Brothers and sisters, Jesus warns us here too.  He is as much Lord today as he was then.  As he judged Israel so he will one day judge the Church.  Does our messianic box account for that?  I think that too often we think of the Messiah as one who pats us on the back and gives us a thumbs-up for our piety while we live ostentatiously and with little thought for the poor and for outsiders and for people lost in darkness.  Does our church reflect the values and priorities of Jesus or the values and priorities of the world?  Do we take pride in the offerings we give out of our abundance, thinking that we’ve earned a place at Jesus Table?  Or do we come in humility to his Table, knowing that apart from him we are unworthy so much as to gather up the crumbs.  He has given his life for us.  Our desire ought to be to give back our own—not just our money, but everything, for his sake and for him to use for his kingdom.

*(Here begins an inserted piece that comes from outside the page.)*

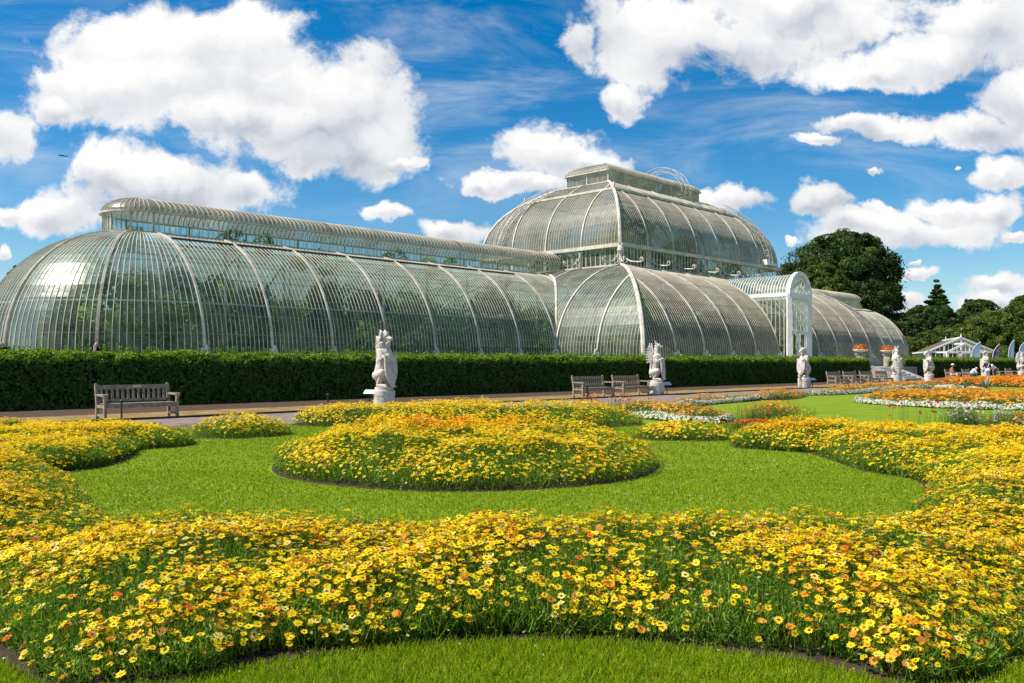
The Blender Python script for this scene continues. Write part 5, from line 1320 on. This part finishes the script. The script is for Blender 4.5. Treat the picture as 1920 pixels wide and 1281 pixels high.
    if extra == 'bag':
        bm = bmesh.new(); ellip(bm, Vector((.0, .22, .86)), (.19, .09, .17)); fuse('shoulder_bag', bm, cl('white_canvas', (.78, .76, .70)), r, .02)
        m = MB(); m.tube([(.02, .20, 1.0), (-.05, .19, 1.25), (-.14, .08, 1.46), (-.12, -.12, 1.42)], .022, 6); m.build('bag_strap', cl('strap', (.75, .75, .75)), r)
def near(i, du, dd=0): p = BP[i]; return (p.x+UX*du-UY*dd, p.y+UY*du+UX*dd, 0)
person(near(7, -.35, 0), BANG+R(10), 'sit', 'seated visitor with a straw hat and rust red shirt', (.45, .16, .09), (.62, .56, .46), hat=(.75, .62, .42))
person(near(8, .35, 0), BANG+R(35), 'sitbent', 'visitor in a white shirt and blue jeans bent forward on the bench', (.78, .78, .82), (.10, .17, .32), hair=(.65, .62, .6))
person(tuple(on(1851, 22.3)), R(165), 'stand', 'standing visitor in a dark vest with a white bag seen from behind', (.025, .02, .05), (.50, .55, .62), extra='bag', hair=(.45, .33, .2))
person(tuple(on(1866, 22.6)), R(-100), 'bent', 'visitor in a white shirt bending beside the standing visitor', (.80, .80, .86), (.03, .03, .05))

# ------------------------------------------------------------------ far aircraft
Ya = 2200; ap = empty('aeroplane', ((119-960)/F*Ya, Ya, EYE+(HOR-293)/F*Ya), R(35), 'tiny dark aeroplane crossing the sky above the left wing of the glasshouse', 'aeroplane')
m = MB(); m.tube([(-15, 0, 0), (-13, 0, .6), (0, 0, .8), (11, 0, .6), (15, 0, 0)], [.3, 1.7, 1.9, 1.7, .3], 10); m.build('fuselage', M['black'], ap)
m = MB()
for k in (-1, 1): m.add([(3, 0, 0), (-3, 0, 0), (-6, k*15, 1.2), (-4, k*15, 1.2), (3, 0, .5), (-3, 0, .5), (-6, k*15, 1.5), (-4, k*15, 1.5)], [(0, 1, 2, 3), (4, 7, 6, 5), (0, 3, 7, 4), (1, 5, 6, 2), (2, 6, 7, 3), (0, 4, 5, 1)])
m.build('wings', M['black'], ap)
m = MB(); m.add([(-11, -.2, .8), (-15, -.2, .8), (-16, -.2, 6), (-14, -.2, 6), (-11, .2, .8), (-15, .2, .8), (-16, .2, 6), (-14, .2, 6)], [(0, 1, 2, 3), (4, 7, 6, 5), (0, 3, 7, 4), (1, 5, 6, 2), (2, 6, 7, 3), (0, 4, 5, 1)]); m.build('tail_fin', M['black'], ap); ap.scale = (.7, .7, .7)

Ask, too, as a church whom do we court?  I’ve known churches and pastors and congregations that court the wealthy and the beautiful and the successful, while ignoring the poor and destitute and broken.  I don’t think we’re that kind of church, but do we actively seek out the poor and the broken to tell them that Jesus is Lord and to show them what that looks like?  The typical church here in North America is filled with middle-class families and retirees and even when we don’t mean to, we often send the message to single people that they don’t belong.  To the outsider we give the impression that we’ve got it all together—that the Church is for happy people with happy families, clean clothes, full bellies, and enough money left over to give some back to God—just like the rich people dropping their silver and gold into the temple treasury.  Whether consciously or not, we leave grace out of that image—as if we were never broken and in need of the Saviour ourselves.  We need to be open and honest about our own need of Jesus.  Consciously or not, we send the message to people who are poor and broken that they need to solve their problems, get some nice clothes, fix their broken families, join our social circle before they can feel welcome in Jesus’ Church.  Why?  Because we put forward an image that we have it all together and that we are not broken and struggling in our own ways.  Brothers and sisters, the humility we express in the liturgy, in the Confession and in the Prayer of Humble Access should be apparent in our lives as we give ourselves and our all in ways that express our gratitude for the undeserved mercy, grace, love, and forgiveness we poor sinners have received from Jesus; as we give our lives for sake of others as Jesus has given his life for us.